Dissertation Productivity

Princeton has recently given its graduate students free membership to the National Center for Faculty Development and Diversity. This online community offers support for academics in many forms, and I have just participated in one of their 14-day writing challenges. The goal was to incite us to write for at least 30 minutes a day, so that we could see that even a minimal amount of work could lead to large accomplishments after two weeks. However, I had already developed these habits much earlier.

Beginning with my research year in Paris, when my days were no longer structured by seminars and I had satisfied all departmental requirements before the dissertation defense, I honed specific strategies to define goals and accomplish them:

  1. Collaboration: While writing a dissertation is individual work, writing with others makes a huge difference.

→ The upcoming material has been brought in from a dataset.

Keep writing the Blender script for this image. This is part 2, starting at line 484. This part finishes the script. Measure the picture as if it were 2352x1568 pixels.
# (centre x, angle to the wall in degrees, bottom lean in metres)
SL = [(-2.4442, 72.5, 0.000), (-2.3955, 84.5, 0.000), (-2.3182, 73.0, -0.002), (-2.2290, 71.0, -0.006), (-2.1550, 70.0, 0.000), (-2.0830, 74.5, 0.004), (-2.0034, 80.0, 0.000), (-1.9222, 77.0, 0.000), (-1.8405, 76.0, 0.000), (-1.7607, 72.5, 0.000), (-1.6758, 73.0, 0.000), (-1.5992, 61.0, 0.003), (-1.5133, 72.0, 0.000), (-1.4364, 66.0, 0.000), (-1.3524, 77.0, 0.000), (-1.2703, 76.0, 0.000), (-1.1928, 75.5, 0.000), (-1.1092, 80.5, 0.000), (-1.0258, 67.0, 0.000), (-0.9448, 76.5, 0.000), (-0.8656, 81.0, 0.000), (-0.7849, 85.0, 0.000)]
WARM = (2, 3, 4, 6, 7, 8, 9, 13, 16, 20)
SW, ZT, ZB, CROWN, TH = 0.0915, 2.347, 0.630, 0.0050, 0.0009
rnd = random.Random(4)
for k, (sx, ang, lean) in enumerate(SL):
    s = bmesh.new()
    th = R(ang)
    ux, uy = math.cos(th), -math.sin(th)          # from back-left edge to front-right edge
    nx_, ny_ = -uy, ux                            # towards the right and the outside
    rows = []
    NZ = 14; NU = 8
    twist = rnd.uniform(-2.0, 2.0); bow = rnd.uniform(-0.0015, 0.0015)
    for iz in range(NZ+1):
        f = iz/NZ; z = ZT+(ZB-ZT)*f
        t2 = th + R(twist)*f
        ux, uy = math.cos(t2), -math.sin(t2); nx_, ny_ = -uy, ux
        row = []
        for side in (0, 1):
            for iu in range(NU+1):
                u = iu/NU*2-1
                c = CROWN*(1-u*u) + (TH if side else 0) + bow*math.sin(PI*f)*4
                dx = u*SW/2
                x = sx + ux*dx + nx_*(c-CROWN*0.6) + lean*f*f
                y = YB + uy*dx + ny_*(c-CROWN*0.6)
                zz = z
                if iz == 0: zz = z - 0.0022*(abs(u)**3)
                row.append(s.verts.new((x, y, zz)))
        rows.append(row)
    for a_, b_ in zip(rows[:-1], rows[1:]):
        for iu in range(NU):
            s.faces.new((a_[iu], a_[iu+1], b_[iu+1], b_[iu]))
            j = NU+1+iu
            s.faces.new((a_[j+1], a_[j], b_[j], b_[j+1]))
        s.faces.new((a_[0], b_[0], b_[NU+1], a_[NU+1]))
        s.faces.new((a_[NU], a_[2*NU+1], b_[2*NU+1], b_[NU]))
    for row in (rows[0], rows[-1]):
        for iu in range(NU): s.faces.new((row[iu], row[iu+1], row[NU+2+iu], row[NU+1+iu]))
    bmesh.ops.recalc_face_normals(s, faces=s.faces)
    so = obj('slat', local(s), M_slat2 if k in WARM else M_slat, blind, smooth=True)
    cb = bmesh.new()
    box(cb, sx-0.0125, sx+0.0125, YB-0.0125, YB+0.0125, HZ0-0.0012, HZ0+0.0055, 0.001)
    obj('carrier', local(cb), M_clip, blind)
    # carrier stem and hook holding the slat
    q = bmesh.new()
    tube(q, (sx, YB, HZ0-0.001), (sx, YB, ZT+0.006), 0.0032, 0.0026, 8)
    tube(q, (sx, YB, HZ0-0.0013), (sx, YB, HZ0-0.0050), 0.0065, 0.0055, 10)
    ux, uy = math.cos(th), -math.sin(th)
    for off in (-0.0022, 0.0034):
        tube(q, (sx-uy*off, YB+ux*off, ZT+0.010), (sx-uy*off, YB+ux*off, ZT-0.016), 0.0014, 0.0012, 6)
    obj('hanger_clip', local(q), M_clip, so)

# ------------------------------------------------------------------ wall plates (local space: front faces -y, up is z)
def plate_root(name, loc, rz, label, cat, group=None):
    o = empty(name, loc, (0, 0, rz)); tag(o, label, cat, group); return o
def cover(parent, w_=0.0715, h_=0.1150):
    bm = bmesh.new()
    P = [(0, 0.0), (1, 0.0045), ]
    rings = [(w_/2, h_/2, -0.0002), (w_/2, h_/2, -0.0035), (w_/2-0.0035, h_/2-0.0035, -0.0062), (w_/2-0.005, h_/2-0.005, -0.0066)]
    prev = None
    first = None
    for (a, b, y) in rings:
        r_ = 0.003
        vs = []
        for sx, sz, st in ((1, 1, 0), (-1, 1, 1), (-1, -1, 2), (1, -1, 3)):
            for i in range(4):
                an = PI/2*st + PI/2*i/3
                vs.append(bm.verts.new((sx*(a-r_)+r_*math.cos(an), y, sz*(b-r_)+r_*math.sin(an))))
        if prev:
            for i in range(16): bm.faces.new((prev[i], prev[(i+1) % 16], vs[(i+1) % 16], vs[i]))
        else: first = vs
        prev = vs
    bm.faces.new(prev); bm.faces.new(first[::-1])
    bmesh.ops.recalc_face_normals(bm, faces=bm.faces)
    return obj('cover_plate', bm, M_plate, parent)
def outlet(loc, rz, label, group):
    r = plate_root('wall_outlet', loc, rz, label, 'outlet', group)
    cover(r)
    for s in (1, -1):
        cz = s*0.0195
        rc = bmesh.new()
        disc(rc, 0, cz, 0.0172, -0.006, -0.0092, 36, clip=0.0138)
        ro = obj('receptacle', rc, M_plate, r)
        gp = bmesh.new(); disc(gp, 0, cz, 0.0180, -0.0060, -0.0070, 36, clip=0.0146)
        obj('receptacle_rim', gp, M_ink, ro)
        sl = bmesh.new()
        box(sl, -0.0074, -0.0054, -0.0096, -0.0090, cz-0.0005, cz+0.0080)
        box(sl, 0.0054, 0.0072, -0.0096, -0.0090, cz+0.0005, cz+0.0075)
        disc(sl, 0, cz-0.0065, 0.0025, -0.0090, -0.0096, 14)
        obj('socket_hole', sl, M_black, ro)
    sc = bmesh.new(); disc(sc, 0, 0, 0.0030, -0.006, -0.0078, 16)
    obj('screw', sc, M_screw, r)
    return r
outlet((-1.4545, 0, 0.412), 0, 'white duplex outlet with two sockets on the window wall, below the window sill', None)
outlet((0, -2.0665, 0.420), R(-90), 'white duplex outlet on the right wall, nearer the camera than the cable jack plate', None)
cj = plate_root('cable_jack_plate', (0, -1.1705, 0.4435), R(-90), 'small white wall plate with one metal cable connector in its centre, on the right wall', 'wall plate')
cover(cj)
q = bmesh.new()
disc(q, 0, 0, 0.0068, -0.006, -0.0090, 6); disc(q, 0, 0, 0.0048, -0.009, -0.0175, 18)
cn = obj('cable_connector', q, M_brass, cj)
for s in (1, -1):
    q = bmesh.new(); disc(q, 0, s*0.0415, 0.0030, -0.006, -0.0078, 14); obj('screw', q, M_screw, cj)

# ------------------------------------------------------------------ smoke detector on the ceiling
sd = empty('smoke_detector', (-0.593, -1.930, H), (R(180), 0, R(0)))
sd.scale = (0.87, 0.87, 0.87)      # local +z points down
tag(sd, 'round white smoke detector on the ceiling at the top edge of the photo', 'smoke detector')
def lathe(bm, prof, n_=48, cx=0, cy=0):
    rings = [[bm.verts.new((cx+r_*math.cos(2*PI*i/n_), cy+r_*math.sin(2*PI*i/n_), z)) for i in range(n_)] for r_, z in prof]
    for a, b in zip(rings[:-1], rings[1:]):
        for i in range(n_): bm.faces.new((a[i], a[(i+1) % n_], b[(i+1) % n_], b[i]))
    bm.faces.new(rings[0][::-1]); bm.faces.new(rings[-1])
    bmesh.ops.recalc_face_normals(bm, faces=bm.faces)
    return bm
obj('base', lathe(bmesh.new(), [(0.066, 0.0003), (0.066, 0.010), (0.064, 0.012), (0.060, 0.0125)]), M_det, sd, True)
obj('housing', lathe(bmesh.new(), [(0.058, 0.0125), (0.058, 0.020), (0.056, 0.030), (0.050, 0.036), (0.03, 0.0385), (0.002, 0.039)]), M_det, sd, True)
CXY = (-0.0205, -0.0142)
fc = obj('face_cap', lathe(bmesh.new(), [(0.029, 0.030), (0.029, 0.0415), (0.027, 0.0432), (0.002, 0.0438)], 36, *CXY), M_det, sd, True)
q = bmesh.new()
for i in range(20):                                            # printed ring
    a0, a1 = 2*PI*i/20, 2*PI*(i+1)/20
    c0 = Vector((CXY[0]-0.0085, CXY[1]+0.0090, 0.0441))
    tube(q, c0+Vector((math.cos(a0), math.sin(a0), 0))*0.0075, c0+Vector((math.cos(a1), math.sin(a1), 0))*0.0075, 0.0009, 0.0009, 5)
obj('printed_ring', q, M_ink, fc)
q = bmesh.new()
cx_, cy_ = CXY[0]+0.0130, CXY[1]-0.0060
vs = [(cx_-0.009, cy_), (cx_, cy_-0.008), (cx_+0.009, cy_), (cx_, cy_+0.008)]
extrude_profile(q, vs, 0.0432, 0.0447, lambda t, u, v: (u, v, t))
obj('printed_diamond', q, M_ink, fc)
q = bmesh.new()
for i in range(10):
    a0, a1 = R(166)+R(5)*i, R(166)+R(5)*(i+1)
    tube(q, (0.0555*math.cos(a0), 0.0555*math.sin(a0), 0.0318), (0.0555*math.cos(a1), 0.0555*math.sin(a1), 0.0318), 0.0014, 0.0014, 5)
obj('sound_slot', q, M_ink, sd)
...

I try to schedule regular writing sessions with fellow scholars no matter where I happen to be. Working on individual projects together is not only good for mental health, but also allows us all to be more productive.
  2. Clear goals: The best part of the challenge was that it asked us to define specific writing goals at the beginning of each week. I took a very specific approach, breaking up larger projects into smaller chunks that I knew I could accomplish on specific days. In fact, I was able to finish this entire website in those two weeks, as well as almost completing my chapter 2 chapter draft! For defining goals, I have found that the “pomotodo” app on my phone is a comprehensive to-do list combined with a timer. I found that dividing my work into different tasks and measuring how much time I spent on each helped me understand my overall process.
  3. Habit forming: Although I already wrote for far more than 30 minutes a day before this challenge, habit forming is key to real productivity. One of the best ways I found to build the habit was the mental jump from evaluating my productivity in terms of actual production. Once I began to count reading books, spending time in archives, going to museum exhibitions, watching documentaries — essentially anything remotely related to my work — as my work itself, I was already on my way to being more productive. I also began to understand my own process more, what times I write the most effectively and what times I would be better off reading and taking notes. I can always be getting some sort of work done, but that work is better if I prioritize well.